*Written problem*:
Copy verbatim the material from its first line to the line that holds "R = math.radians", including that line.

*Dataset excerpt*:
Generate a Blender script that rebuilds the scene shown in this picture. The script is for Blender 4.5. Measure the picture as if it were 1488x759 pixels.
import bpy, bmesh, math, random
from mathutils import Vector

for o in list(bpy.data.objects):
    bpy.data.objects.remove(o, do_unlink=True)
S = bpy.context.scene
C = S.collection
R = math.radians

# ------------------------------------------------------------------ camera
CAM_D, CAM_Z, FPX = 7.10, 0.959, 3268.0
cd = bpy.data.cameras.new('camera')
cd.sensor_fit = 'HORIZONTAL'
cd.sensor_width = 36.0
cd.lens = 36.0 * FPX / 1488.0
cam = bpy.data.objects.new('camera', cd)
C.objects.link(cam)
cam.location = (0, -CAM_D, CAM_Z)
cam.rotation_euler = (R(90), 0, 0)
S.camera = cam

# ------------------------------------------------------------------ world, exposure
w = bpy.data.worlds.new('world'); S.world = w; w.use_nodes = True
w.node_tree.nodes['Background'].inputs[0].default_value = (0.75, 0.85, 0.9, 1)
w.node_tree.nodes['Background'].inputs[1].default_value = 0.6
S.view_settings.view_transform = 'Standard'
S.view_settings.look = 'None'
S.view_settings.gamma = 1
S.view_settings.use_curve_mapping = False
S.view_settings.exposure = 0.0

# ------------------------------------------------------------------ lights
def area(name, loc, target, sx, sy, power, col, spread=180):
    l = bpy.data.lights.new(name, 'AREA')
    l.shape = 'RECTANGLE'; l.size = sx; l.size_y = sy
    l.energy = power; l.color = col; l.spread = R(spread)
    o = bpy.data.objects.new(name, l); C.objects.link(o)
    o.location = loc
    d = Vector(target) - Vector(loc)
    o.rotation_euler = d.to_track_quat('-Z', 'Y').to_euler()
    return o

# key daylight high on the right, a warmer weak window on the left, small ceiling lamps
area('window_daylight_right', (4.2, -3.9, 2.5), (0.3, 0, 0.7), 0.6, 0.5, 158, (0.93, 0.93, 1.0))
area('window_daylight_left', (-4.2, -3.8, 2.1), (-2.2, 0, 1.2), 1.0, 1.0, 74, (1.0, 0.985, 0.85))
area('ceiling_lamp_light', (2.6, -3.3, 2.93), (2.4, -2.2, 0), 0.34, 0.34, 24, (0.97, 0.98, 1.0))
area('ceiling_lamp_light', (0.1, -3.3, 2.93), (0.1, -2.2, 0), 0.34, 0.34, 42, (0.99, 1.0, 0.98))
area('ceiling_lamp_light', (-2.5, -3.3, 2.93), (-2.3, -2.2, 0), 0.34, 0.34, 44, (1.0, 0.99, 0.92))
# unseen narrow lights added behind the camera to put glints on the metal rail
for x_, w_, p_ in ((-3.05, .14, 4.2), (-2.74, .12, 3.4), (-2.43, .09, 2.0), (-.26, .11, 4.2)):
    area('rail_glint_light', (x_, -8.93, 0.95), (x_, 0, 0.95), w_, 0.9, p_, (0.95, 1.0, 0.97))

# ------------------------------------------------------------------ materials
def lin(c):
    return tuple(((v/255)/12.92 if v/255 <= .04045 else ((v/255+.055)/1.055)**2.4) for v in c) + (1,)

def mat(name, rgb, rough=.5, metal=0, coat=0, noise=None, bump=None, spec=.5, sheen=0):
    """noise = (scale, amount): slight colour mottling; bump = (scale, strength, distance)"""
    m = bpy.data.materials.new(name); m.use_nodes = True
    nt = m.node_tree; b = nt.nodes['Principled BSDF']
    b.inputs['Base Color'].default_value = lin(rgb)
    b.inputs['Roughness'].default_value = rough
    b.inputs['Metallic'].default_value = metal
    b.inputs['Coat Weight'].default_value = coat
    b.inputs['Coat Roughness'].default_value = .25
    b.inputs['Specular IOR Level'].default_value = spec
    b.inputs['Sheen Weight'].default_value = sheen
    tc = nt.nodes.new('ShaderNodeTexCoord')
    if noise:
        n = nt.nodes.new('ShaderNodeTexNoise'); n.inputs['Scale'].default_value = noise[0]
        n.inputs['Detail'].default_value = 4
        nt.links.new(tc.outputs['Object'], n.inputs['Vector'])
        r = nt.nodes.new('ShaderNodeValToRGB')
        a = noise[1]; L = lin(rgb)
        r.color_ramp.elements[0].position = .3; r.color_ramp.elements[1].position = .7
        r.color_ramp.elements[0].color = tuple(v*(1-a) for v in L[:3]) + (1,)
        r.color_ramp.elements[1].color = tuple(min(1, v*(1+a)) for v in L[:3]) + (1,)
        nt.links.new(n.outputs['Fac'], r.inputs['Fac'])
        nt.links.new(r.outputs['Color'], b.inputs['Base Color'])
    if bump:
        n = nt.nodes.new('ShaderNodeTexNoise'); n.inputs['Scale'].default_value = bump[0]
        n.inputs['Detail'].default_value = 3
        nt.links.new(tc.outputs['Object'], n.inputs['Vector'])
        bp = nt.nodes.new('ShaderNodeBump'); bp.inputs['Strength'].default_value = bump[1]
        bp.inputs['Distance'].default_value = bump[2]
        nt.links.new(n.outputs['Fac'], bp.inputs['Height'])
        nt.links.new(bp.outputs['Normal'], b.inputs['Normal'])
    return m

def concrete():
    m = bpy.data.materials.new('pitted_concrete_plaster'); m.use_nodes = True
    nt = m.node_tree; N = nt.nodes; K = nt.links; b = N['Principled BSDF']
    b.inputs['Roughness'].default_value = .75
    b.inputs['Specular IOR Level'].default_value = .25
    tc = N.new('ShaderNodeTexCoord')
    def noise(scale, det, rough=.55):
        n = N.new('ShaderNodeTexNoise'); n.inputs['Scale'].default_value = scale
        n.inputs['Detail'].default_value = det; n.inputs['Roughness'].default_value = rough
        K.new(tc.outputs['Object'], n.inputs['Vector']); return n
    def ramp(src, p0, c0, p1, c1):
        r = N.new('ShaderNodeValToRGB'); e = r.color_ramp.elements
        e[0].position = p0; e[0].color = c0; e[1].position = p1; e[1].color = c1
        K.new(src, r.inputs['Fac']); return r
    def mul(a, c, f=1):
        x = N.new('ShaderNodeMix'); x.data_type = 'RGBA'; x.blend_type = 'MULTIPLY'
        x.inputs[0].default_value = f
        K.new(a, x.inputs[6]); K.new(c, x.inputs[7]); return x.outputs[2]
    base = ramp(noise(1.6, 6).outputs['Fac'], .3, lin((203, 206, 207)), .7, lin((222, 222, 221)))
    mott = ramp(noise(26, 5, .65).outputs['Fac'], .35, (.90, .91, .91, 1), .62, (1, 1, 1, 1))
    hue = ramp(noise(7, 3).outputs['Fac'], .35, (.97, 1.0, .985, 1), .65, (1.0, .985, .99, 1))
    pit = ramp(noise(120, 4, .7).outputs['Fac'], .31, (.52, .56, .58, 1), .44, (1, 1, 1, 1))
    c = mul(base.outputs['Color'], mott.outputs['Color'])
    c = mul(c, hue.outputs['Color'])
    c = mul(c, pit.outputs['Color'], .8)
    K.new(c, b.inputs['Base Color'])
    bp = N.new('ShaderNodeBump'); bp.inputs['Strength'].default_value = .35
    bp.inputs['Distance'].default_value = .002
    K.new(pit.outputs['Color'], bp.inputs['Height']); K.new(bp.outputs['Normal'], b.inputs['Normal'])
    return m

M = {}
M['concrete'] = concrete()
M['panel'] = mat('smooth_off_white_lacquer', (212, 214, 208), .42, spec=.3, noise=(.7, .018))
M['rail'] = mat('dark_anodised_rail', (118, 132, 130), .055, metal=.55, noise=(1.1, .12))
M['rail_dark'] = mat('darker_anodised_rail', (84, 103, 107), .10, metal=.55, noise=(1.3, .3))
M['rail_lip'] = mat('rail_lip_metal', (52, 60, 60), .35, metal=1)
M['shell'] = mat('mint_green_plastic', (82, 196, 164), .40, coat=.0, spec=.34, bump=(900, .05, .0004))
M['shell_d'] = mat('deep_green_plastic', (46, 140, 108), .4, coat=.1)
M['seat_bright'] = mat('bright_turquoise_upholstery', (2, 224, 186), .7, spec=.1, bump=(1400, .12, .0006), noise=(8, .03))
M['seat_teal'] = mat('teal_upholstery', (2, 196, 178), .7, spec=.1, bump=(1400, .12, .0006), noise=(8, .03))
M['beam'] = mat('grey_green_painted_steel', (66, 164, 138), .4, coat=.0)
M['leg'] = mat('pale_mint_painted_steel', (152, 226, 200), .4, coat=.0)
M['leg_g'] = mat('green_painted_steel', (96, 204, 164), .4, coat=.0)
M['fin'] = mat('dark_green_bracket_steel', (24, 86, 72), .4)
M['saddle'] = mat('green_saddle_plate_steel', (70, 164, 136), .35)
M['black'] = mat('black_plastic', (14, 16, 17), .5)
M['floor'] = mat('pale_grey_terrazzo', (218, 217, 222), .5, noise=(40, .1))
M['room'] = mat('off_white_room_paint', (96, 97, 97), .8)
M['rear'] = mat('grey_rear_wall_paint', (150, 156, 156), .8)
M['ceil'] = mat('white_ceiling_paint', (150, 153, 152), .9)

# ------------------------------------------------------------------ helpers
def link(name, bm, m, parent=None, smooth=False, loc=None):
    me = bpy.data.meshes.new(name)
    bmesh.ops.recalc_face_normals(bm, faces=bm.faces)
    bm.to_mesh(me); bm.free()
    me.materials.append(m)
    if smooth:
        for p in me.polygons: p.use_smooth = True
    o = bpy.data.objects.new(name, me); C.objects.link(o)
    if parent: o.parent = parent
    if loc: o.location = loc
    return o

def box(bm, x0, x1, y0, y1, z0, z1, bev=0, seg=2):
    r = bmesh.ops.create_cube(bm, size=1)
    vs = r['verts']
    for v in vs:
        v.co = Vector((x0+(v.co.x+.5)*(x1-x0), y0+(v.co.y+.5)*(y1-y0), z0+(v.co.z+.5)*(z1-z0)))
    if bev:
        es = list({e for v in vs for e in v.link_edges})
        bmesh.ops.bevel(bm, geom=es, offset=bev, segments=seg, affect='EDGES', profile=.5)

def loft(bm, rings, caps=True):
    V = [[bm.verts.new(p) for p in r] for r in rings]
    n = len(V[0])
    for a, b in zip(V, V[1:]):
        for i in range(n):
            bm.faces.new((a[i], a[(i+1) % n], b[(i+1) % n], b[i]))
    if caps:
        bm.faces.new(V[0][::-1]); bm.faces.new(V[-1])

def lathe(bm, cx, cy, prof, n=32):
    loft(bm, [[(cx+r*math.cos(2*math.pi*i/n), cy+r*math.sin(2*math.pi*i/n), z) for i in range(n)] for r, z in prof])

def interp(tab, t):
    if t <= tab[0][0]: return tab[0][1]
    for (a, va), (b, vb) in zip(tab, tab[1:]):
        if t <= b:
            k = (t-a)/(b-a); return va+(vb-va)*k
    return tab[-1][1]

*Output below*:
Generate a Blender script that rebuilds the scene shown in this picture. The script is for Blender 4.5. Measure the picture as if it were 1488x759 pixels.
import bpy, bmesh, math, random
from mathutils import Vector

for o in list(bpy.data.objects):
    bpy.data.objects.remove(o, do_unlink=True)
S = bpy.context.scene
C = S.collection
R = math.radians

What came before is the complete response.